## INPUT DATA
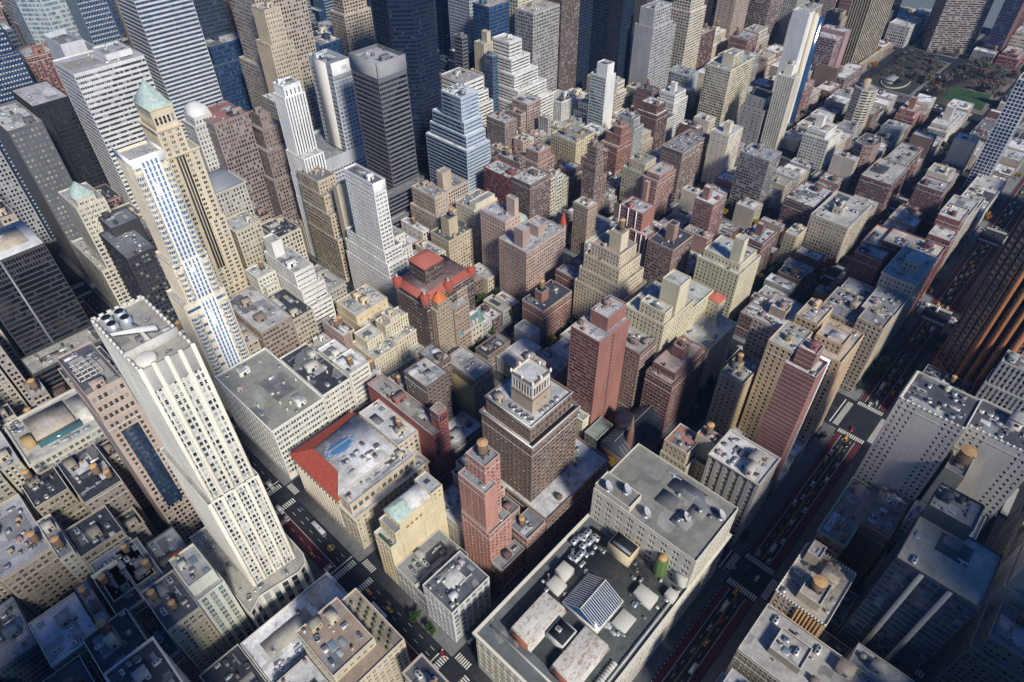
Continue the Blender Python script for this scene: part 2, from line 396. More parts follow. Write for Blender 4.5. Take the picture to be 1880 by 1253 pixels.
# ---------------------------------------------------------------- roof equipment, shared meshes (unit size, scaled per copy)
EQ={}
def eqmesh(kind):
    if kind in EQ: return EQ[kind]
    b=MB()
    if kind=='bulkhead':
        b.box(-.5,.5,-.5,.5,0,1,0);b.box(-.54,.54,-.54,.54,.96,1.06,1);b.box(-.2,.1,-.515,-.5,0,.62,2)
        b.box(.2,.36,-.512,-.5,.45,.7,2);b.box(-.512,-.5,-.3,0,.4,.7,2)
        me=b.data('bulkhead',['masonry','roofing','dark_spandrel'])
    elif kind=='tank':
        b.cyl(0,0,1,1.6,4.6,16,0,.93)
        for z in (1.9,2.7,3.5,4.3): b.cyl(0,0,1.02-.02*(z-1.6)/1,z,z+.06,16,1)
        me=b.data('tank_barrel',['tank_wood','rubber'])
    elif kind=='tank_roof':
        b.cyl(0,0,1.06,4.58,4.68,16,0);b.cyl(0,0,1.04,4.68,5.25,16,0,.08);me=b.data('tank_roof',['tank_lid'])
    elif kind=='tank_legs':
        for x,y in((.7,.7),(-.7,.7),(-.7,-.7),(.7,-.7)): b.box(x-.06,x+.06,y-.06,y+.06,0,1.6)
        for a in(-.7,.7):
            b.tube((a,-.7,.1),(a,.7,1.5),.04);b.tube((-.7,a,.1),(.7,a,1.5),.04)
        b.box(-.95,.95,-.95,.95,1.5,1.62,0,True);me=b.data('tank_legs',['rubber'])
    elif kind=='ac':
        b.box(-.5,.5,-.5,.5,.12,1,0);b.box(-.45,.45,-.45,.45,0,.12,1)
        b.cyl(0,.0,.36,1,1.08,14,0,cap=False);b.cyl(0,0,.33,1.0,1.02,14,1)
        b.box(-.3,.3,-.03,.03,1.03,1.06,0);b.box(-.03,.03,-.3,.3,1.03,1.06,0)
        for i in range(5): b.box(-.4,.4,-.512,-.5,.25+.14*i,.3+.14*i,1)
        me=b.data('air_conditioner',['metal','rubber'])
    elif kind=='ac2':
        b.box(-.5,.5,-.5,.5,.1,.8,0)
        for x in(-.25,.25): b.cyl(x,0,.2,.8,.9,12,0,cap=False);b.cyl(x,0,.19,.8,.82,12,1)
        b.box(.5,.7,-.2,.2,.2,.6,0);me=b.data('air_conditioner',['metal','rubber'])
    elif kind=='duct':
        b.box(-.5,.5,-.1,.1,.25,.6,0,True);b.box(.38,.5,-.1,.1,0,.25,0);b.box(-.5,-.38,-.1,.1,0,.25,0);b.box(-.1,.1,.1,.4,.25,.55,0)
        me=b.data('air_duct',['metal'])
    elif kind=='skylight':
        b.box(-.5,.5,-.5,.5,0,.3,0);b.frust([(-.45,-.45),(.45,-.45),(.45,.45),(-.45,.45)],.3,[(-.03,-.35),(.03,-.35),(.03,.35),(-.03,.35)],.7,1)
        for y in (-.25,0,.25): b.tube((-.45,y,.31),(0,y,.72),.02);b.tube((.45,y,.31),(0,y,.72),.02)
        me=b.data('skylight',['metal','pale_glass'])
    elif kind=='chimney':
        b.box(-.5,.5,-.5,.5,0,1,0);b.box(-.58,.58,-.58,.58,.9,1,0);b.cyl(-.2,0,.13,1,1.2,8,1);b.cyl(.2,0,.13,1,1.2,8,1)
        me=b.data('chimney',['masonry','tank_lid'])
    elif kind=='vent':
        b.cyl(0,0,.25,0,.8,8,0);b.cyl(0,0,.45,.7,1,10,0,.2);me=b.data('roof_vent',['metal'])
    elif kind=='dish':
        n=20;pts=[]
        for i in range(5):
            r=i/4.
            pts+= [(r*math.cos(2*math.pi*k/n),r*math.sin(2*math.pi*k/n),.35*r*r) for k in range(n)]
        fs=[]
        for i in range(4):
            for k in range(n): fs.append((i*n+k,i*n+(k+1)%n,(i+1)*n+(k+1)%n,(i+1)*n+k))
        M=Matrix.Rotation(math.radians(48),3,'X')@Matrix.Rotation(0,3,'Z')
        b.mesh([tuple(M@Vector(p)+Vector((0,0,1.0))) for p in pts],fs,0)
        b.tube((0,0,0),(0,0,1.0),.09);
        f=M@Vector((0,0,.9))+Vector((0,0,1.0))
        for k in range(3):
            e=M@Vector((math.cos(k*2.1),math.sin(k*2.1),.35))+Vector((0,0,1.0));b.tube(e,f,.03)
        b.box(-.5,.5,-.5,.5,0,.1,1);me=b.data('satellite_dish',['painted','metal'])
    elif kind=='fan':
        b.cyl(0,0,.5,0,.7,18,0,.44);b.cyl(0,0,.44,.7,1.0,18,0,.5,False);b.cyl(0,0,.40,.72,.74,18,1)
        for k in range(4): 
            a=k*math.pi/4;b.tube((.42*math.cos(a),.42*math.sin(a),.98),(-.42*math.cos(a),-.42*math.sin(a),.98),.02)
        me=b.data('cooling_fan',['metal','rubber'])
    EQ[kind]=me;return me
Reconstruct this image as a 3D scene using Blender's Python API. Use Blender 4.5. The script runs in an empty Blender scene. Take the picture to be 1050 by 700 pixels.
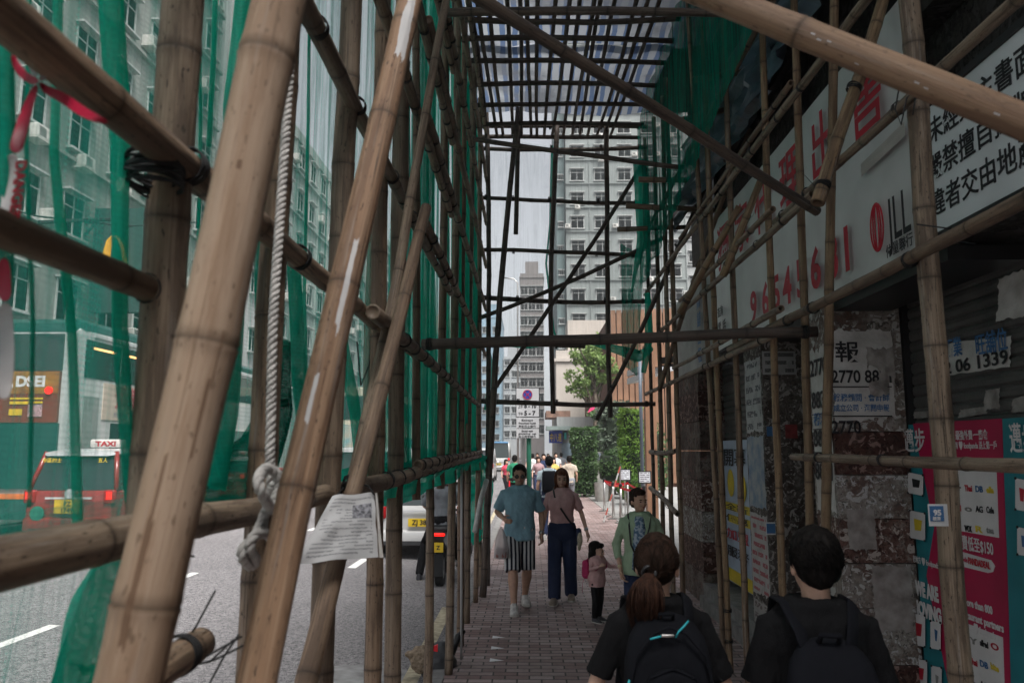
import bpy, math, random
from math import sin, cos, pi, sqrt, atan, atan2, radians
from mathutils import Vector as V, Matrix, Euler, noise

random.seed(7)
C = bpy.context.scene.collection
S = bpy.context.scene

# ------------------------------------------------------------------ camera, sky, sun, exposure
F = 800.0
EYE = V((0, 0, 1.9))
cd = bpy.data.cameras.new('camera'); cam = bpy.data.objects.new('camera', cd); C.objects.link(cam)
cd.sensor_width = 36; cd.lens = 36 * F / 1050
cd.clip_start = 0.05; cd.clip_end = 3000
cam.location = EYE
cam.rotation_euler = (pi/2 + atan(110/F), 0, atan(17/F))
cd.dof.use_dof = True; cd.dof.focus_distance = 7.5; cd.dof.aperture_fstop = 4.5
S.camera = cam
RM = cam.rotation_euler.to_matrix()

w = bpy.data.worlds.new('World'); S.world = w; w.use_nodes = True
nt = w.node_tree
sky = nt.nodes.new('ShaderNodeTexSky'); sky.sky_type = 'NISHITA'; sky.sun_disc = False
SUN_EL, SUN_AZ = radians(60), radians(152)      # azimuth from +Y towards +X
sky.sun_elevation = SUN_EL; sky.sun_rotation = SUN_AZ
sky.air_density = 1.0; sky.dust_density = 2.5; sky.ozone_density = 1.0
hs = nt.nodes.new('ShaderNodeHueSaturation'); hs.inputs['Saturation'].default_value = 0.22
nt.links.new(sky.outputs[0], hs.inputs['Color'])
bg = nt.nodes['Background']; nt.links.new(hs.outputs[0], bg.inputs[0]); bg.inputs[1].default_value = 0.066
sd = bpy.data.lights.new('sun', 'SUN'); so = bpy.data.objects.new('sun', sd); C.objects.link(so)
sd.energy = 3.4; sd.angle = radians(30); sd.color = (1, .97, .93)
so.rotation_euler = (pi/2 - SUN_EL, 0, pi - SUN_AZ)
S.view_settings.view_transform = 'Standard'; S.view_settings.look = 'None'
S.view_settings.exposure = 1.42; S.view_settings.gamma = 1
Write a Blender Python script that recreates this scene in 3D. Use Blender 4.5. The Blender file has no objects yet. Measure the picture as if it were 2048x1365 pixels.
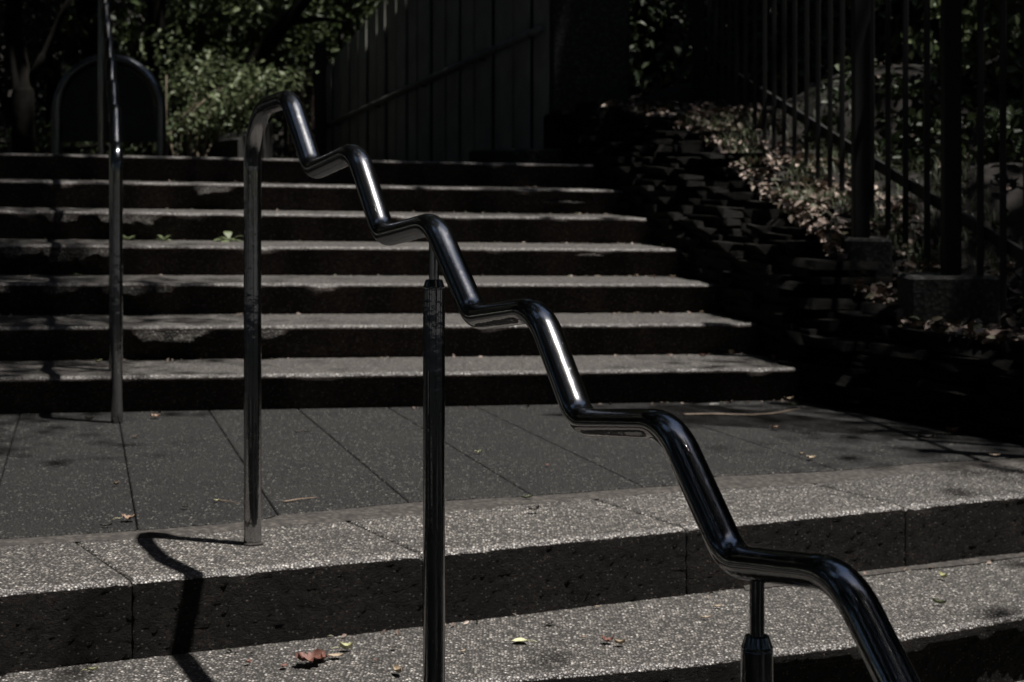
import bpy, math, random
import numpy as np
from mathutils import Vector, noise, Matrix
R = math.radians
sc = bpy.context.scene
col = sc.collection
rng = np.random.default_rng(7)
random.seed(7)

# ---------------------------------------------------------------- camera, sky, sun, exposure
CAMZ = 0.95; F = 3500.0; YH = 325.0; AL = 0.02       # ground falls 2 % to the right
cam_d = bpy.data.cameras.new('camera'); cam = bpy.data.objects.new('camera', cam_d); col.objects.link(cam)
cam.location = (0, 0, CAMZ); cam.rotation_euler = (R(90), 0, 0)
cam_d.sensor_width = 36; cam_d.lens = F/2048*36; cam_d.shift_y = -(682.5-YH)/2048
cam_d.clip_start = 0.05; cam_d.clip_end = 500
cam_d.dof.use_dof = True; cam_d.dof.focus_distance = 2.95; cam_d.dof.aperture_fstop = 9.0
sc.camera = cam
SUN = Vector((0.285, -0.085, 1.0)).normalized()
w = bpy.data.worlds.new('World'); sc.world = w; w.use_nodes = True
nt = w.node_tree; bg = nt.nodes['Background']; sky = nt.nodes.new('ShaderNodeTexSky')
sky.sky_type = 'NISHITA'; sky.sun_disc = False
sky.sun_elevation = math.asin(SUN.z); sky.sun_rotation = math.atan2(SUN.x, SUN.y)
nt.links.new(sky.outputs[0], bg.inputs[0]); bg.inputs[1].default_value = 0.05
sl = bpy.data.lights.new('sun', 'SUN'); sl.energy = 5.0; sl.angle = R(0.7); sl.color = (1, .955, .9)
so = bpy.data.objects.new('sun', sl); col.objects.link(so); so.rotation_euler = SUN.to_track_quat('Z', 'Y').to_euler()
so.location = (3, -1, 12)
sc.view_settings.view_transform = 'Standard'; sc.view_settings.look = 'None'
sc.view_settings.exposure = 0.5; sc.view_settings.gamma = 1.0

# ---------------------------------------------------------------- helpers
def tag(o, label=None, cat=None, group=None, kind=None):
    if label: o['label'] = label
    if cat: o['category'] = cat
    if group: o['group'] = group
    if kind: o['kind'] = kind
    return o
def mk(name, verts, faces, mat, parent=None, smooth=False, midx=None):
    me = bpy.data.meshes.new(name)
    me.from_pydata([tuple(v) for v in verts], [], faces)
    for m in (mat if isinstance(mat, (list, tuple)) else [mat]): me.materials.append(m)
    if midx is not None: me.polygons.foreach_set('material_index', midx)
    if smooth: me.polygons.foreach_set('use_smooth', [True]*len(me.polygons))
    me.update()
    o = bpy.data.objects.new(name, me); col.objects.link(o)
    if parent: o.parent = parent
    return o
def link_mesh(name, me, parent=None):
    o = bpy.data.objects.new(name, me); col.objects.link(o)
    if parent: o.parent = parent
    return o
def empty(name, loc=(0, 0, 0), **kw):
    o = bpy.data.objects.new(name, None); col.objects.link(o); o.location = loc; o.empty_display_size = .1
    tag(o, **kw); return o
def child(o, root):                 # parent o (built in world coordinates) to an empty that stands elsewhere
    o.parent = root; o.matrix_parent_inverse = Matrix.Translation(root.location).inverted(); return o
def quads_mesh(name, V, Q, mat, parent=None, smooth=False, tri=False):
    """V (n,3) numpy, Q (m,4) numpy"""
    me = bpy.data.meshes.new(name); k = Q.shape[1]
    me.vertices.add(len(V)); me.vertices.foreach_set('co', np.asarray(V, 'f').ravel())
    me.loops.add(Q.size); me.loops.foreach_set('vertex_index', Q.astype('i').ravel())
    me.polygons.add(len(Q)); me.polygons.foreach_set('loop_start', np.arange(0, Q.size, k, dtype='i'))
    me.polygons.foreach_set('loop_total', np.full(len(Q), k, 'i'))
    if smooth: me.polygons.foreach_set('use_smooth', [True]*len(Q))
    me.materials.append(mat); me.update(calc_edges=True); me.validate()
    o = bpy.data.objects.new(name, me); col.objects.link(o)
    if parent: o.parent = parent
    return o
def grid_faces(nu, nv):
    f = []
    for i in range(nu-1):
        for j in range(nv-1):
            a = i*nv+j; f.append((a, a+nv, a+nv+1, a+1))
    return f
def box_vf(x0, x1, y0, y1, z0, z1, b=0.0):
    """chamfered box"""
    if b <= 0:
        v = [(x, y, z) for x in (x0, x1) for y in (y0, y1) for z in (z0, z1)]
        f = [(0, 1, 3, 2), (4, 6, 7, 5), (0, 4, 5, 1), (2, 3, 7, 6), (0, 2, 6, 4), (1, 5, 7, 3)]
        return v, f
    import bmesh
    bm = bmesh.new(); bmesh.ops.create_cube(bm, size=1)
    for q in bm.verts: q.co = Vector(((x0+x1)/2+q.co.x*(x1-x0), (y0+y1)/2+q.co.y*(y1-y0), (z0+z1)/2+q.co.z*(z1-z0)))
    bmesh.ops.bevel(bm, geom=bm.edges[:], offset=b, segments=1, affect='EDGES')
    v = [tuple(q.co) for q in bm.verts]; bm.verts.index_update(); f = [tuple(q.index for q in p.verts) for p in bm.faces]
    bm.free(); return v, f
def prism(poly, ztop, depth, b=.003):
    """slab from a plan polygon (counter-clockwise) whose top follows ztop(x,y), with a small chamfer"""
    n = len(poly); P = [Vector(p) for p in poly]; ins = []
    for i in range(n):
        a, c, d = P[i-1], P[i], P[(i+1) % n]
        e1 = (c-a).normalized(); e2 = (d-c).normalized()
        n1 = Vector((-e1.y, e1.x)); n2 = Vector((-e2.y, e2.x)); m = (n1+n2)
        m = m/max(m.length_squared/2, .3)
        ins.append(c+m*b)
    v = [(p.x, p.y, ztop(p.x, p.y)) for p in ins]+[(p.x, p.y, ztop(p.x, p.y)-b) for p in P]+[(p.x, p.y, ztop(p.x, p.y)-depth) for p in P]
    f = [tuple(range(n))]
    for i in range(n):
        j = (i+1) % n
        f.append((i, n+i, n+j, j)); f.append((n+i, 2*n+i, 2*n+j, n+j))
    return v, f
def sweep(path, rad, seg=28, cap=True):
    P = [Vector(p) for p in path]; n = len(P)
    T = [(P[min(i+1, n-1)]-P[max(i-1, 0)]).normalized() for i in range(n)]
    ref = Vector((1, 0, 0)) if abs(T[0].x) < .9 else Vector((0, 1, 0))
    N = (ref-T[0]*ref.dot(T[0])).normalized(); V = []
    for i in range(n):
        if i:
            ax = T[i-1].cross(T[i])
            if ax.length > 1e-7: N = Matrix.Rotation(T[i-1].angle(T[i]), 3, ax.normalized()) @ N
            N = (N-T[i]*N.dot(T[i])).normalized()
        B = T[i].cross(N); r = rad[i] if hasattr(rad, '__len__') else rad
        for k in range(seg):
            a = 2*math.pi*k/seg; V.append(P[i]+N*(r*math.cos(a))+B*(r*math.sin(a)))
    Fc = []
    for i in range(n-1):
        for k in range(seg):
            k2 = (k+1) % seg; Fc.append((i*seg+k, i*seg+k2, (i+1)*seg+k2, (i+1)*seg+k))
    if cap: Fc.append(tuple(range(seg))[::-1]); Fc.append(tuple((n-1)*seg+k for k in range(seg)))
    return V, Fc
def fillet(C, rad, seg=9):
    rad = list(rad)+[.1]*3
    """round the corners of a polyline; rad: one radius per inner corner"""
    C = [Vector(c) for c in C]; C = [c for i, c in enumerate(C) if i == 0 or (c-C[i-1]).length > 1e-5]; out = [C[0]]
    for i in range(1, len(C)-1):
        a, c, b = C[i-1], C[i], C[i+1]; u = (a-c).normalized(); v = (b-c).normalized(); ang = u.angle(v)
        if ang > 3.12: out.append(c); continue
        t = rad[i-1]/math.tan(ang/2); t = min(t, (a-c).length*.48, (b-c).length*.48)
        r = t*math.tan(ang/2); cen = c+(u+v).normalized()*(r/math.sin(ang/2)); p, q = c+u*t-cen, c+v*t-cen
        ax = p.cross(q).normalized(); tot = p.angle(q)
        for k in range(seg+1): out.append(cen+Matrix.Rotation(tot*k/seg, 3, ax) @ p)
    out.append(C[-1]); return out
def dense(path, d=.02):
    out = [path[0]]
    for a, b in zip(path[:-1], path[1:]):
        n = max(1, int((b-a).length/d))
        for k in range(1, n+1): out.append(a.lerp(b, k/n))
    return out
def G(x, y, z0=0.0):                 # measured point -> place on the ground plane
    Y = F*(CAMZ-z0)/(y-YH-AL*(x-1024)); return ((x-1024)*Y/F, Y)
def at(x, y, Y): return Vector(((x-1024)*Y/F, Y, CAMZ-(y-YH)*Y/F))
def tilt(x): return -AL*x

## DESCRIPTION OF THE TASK
Give again the lines from "Write a Blender" to "sc.view_settings.exposure = 0.5;" exactly, both of those lines included, and do not include any pictures.

## COMPLETE RESPONSE
Write a Blender Python script that recreates this scene in 3D. Use Blender 4.5. The Blender file has no objects yet. Measure the picture as if it were 2048x1365 pixels.
import bpy, math, random
import numpy as np
from mathutils import Vector, noise, Matrix
R = math.radians
sc = bpy.context.scene
col = sc.collection
rng = np.random.default_rng(7)
random.seed(7)

# ---------------------------------------------------------------- camera, sky, sun, exposure
CAMZ = 0.95; F = 3500.0; YH = 325.0; AL = 0.02       # ground falls 2 % to the right
cam_d = bpy.data.cameras.new('camera'); cam = bpy.data.objects.new('camera', cam_d); col.objects.link(cam)
cam.location = (0, 0, CAMZ); cam.rotation_euler = (R(90), 0, 0)
cam_d.sensor_width = 36; cam_d.lens = F/2048*36; cam_d.shift_y = -(682.5-YH)/2048
cam_d.clip_start = 0.05; cam_d.clip_end = 500
cam_d.dof.use_dof = True; cam_d.dof.focus_distance = 2.95; cam_d.dof.aperture_fstop = 9.0
sc.camera = cam
SUN = Vector((0.285, -0.085, 1.0)).normalized()
w = bpy.data.worlds.new('World'); sc.world = w; w.use_nodes = True
nt = w.node_tree; bg = nt.nodes['Background']; sky = nt.nodes.new('ShaderNodeTexSky')
sky.sky_type = 'NISHITA'; sky.sun_disc = False
sky.sun_elevation = math.asin(SUN.z); sky.sun_rotation = math.atan2(SUN.x, SUN.y)
nt.links.new(sky.outputs[0], bg.inputs[0]); bg.inputs[1].default_value = 0.05
sl = bpy.data.lights.new('sun', 'SUN'); sl.energy = 5.0; sl.angle = R(0.7); sl.color = (1, .955, .9)
so = bpy.data.objects.new('sun', sl); col.objects.link(so); so.rotation_euler = SUN.to_track_quat('Z', 'Y').to_euler()
so.location = (3, -1, 12)
sc.view_settings.view_transform = 'Standard'; sc.view_settings.look = 'None'
sc.view_settings.exposure = 0.5; sc.view_settings.gamma = 1.0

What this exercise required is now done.